Questa storia delle fughe a San Michele va avanti da dodici anni. Non c’è alcun impulso passionale, solo pulsioni innocenti. Come i bambini che si abbracciano all’asilo. Come i ragazzi che si coccolano davanti alla scuola e condividono tutto, come se non ci fosse un domani. Come uomini e donne che sono grati per l’amore dato e ricevuto. Arricchisce la loro vita. Una riconciliazione genuina che dura il tempo di una carezza, ma resta nel cuore per sempre.  

 

Francesca Codazzi

 

8 risposte

  1. Il racconto di un’amicizia vera, che dura nel tempo senza altre implicazioni, una sicurezza, un’ancora importante nei momenti di difficoltà, una presenza rara per condividere le conquiste e le gioie. Un dono prezioso che non tutti possono ricevere e che pochi sanno offrire.

  2. Bellissima. Ricorda momenti che chi più chi meno ha vissuto nella sua vita. Racconto delicato come tu Francesca sai fare.

  3. Uno stile di conduzione dell’amicizia tipico della nostra generazione. Quella fiducia incondizionata che crediamo non ci deluderà mai. In fondo, com’è bella la nostra generazione…eh Franci?

  4. Si, questa è anche ia mia idea di amicizia. Vivace, brillante e ben scritto il tuo racconto! Grazie. Mi ci sono ritrovata in parte. Sull’onda dei bei ricordi auguriamoci ancora tante estati della maturità e che ci sia sempre una cucina calda per tutti dove fare tante belle chiacchierate.

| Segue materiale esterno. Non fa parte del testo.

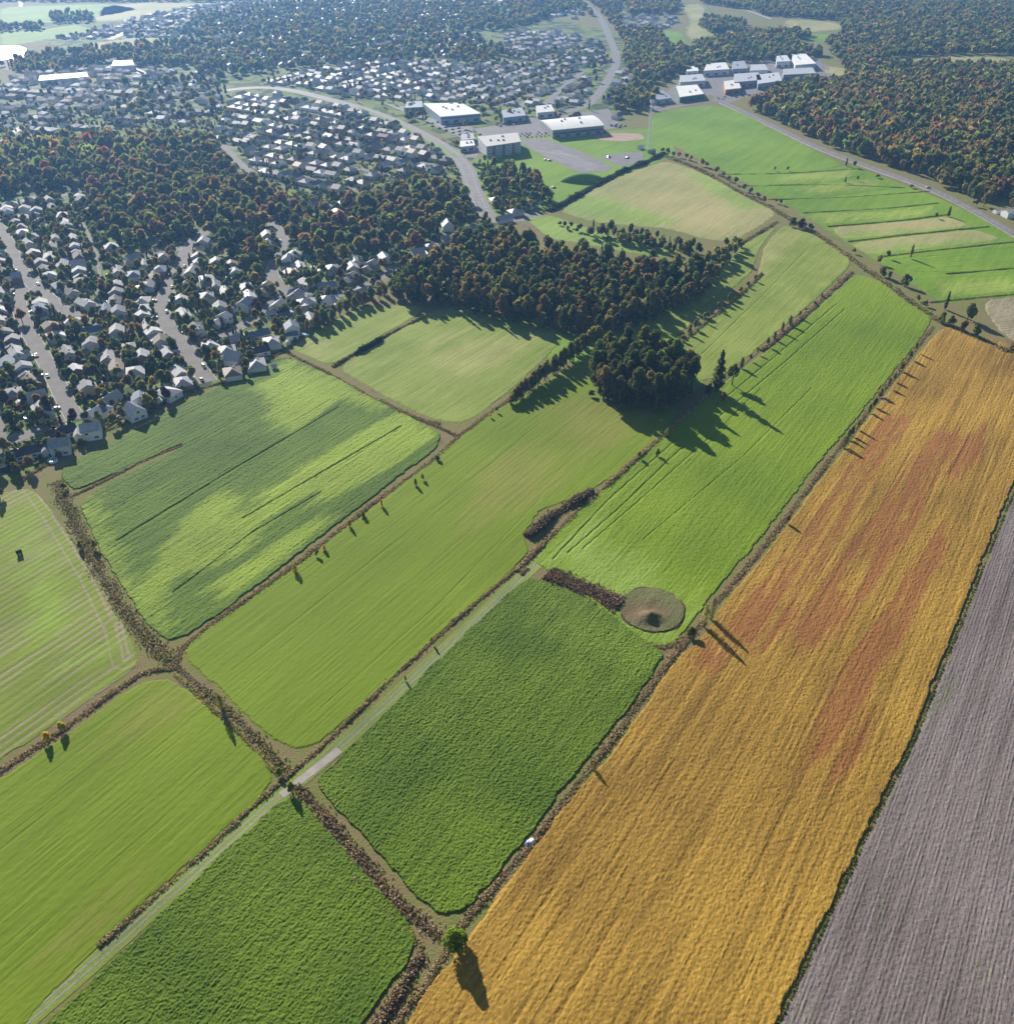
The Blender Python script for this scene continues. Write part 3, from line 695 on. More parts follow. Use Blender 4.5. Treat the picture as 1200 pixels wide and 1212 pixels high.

  5. Un racconto molto delicato e una bella fotografia, quella del passeggero a testa in giù che tira e molla il filo della frizione. Mi sarebbe piaciuto essere lì

  6. Si sente la spensieratezza degli anni della maturità che con il tempo diventa un rifugio, un punto fisso dove ritrovare quella leggerezza tipica degli affetti semplici e sinceri.

  7. Bellissimo racconto, letto tutto d’un fiato! Avrei voluto anche io avere un bel ricordo del liceo… ma così non è stato. Ho comunque delle care amiche che vedo appena posso quando fuggi a Mial o… o qui a Fano nuove amicizie fatte in tempi più recenti ma altrettanto valide. Ma le amicizie del liceo.. purtroppo sono sparite…

  8. In quegli anni non tutti hanno frequentato le superiori fino al 5 anno o il liceo. Chi è passato dall’esame di maturità è come se fosse diventato maggiorenne per due volte. Il passaggio, al compimento dei 18 anni, e la conferma, al passaggio della maturità.
    Con il primo ti aspetta tutta una vita, con il secondo…ti aspetta un’estate spensierata, sollevata, senza libri….
    Amori e amicizie che sono la polaroid di quegli anni….nati componendosi un poco alla volta, hanno preso forma e forza e affermazione così come una polaroid degli anni ’80 prende colore, fino ad esplodere, nitida, nei profili e nelle forme….
    Tornare una volta all’anno a ricomporre quella foto è l’audace e speranzoso tentativo di trovare conferma che, in fondo, siamo ancora ciò che eravamo.
    La foto è inesorabilmente sbiadita, ma….finché i nostri occhi, ad ogni ritorno, vedranno gli stessi colori nitidi di allora, avremo la conferma di essere ancora ciò che eravamo.